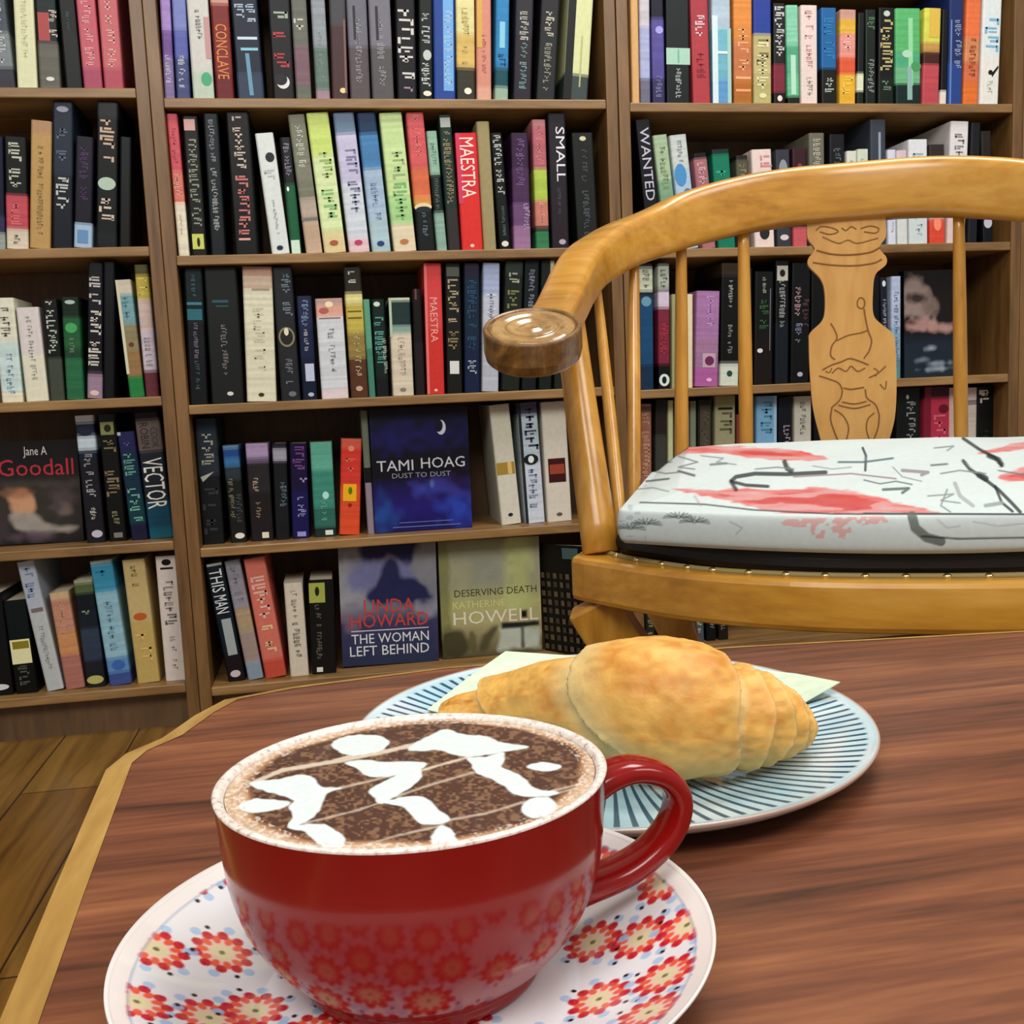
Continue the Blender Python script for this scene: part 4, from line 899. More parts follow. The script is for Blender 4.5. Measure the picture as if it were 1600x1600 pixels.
rimm = np.clip((RR.ravel()-(sr_-.0055))/.0006, 0, 1); col = col*(1-rimm[:, None])+np.array(lin('efe9e4'))*rimm[:, None]
rl = np.clip((RR.ravel()-(sr_-.0062))/.0003, 0, 1)*np.clip(((sr_-.0052)-RR.ravel())/.0003, 0, 1)*.5
col = col*(1-rl[:, None])+np.array(lin('8898b8'))*rl[:, None]
V = [*zip(px_, py_, Zs.ravel())]
idx = np.arange(nr*na).reshape(nr, na)
F = np.stack([idx[:-1], idx[1:], np.roll(idx, -1, 1)[1:], np.roll(idx, -1, 1)[:-1]], -1).reshape(-1, 4)
F = F[:, ::1].tolist()+[tuple(range(na))]
white = np.array(lin('ece6e2'))
extra = [(sr_-.0002, sau_h(sr_)+.0004), (sr_, sau_h(sr_)-.0006), (sr_-.0012, sau_h(sr_)-.0022)] + [(r, sau_h(r)-.0035) for r in np.linspace(sr_*.95, sr_*.5, 12)] + [(sr_*.46, .0003), (sr_*.38, .0003), (sr_*.36, .0018), (.0005, .0018)]
k0 = len(V); cols = list(map(tuple, col))
for e, (r, z) in enumerate(extra):
    for j in range(na):
        V.append((r*math.cos(aa[j]), r*math.sin(aa[j]), z)); cols.append(tuple(white))
    i0 = (nr-1)*na if e == 0 else k0+(e-1)*na; i1 = k0+e*na
    F += [(i0+j, i1+j, i1+(j+1) % na, i0+(j+1) % na) for j in range(na)]
mesh_obj('dish', V, F, M_saucer, saucer, cols=cols, smooth=True)

cup = empty('cup', (CX, CY, 0)); 
R0 = 0.0570
HC = 0.0600
zf = RZ-HC
cup.location = (CX, CY, zf); cup.rotation_euler = (TILT, 0, 0)
tag(cup, 'red glazed ceramic cup full of coffee with a curved handle, on the flowered saucer', 'cup')
prof_out = [(.0005, .0022), (.028, .0022), (.0315, .0002), (.0345, .0002), (.0354, .0022), (.0356, .0042), (.0402, .0082), (.0452, .0140), (.0494, .0205), (.0522, .0272), (.0540, .0340), (.0550, .0410), (.0555, .0480), (.0561, .0545), (.0566, HC-.0009)]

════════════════

**GOAL OF THE EXERCISE**
Pictures are excluded; copy all other data exactly as shown.

**FINISHED TASK**
Continue the Blender Python script for this scene: part 4, from line 899. More parts follow. The script is for Blender 4.5. Measure the picture as if it were 1600x1600 pixels.
rimm = np.clip((RR.ravel()-(sr_-.0055))/.0006, 0, 1); col = col*(1-rimm[:, None])+np.array(lin('efe9e4'))*rimm[:, None]
rl = np.clip((RR.ravel()-(sr_-.0062))/.0003, 0, 1)*np.clip(((sr_-.0052)-RR.ravel())/.0003, 0, 1)*.5
col = col*(1-rl[:, None])+np.array(lin('8898b8'))*rl[:, None]
V = [*zip(px_, py_, Zs.ravel())]
idx = np.arange(nr*na).reshape(nr, na)
F = np.stack([idx[:-1], idx[1:], np.roll(idx, -1, 1)[1:], np.roll(idx, -1, 1)[:-1]], -1).reshape(-1, 4)
F = F[:, ::1].tolist()+[tuple(range(na))]
white = np.array(lin('ece6e2'))
extra = [(sr_-.0002, sau_h(sr_)+.0004), (sr_, sau_h(sr_)-.0006), (sr_-.0012, sau_h(sr_)-.0022)] + [(r, sau_h(r)-.0035) for r in np.linspace(sr_*.95, sr_*.5, 12)] + [(sr_*.46, .0003), (sr_*.38, .0003), (sr_*.36, .0018), (.0005, .0018)]
k0 = len(V); cols = list(map(tuple, col))
for e, (r, z) in enumerate(extra):
    for j in range(na):
        V.append((r*math.cos(aa[j]), r*math.sin(aa[j]), z)); cols.append(tuple(white))
    i0 = (nr-1)*na if e == 0 else k0+(e-1)*na; i1 = k0+e*na
    F += [(i0+j, i1+j, i1+(j+1) % na, i0+(j+1) % na) for j in range(na)]
mesh_obj('dish', V, F, M_saucer, saucer, cols=cols, smooth=True)

cup = empty('cup', (CX, CY, 0)); 
R0 = 0.0570
HC = 0.0600
zf = RZ-HC
cup.location = (CX, CY, zf); cup.rotation_euler = (TILT, 0, 0)
tag(cup, 'red glazed ceramic cup full of coffee with a curved handle, on the flowered saucer', 'cup')
prof_out = [(.0005, .0022), (.028, .0022), (.0315, .0002), (.0345, .0002), (.0354, .0022), (.0356, .0042), (.0402, .0082), (.0452, .0140), (.0494, .0205), (.0522, .0272), (.0540, .0340), (.0550, .0410), (.0555, .0480), (.0561, .0545), (.0566, HC-.0009)]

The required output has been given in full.